F De puntentelling : Binnen de atletiek heeft men voor de meeste nummers puntentabellen. Deze puntentabellen worden onder meer gebruikt voor de tienkamp. Voor de loopnummers zijn deze tabellen gebaseerd op snelheidsverschillen. De principes lijken dus sterk op die van methode D. Voor de wegatletiek heb ik dergelijke puntentabellen opgesteld. Deze worden onder andere gebruikt bij de 'Dutch Ultra Cup'. Ook hier zal ik u de details besparen. De resultaten verkregen uit deze puntentabellen zijn weergegeven in kolom F van tabel 1.

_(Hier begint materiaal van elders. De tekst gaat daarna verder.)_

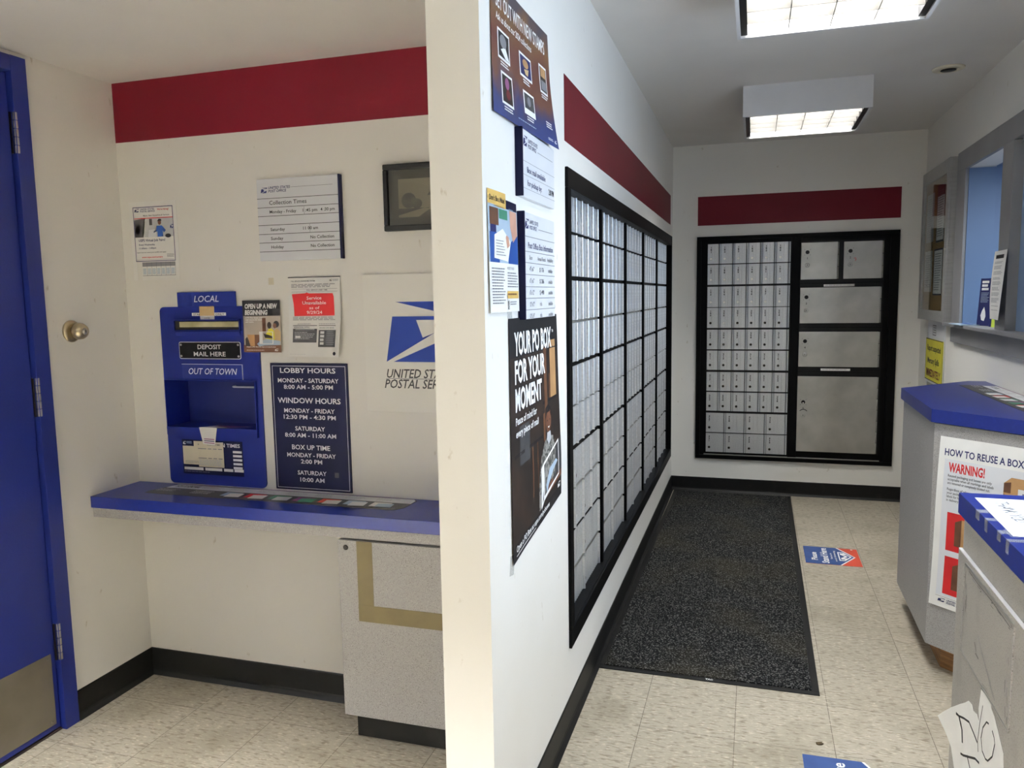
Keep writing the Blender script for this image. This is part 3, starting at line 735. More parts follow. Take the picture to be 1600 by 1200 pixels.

Tot slot : Tabel 1 vergelijkt de resultaten van de verschillende methoden. Rekenregels A, B en C zijn eenvoudige regels die redelijk gelden voor de goede recreatieve loper A of de (sub-)toppers B en C. Methoden D, E en F proberen reële prognoses te leveren voor alle lopers van toppers tot recreanten. Wat opvalt is dat methode E over het algemeen optimistischer is dan de prognoses volgens D of F. De berekeningen van Davies en Thompson stammen uit de zeventiger jaren. Tegenwoordig heeft men de indruk dat deze berekeningen te optimistisch waren voor de 100 km. Methoden D en F verschillen niet veel. Dit was ook te verwachten want beide methodes berusten op dezelfde basisprincipes van snelheidsverschillen. De methoden D en F leveren voor het gros van de lopers de meest voorzichtige prognoses op. Desondanks heerst momenteel de mening bij de ultra-kenners dat deze methoden de meest betrouwbare zijn van dit moment. Het blijft natuurlijk altijd maar een prognose. In de praktijk zullen altijd lopers zijn die sneller blijken te kunnen en anderen die de prognose nooit halen. De prognoses gelden voor de gemiddelde loper, maar de 'gemiddelde loper' bestaat in werkelijkheid niet. Bij het beoordelen van een tijdslimiet beveel ik ook de meest voorzichtige prognose aan, al was het maar om de zekerheid dat de loper de finish binnen de tijdslimiet haalt. Een 100 km-wedstrijd met een tijdslimiet van 12 uur zou dan alleen geschikt zijn voor lopers met een marathontijd van 3u40 of sneller.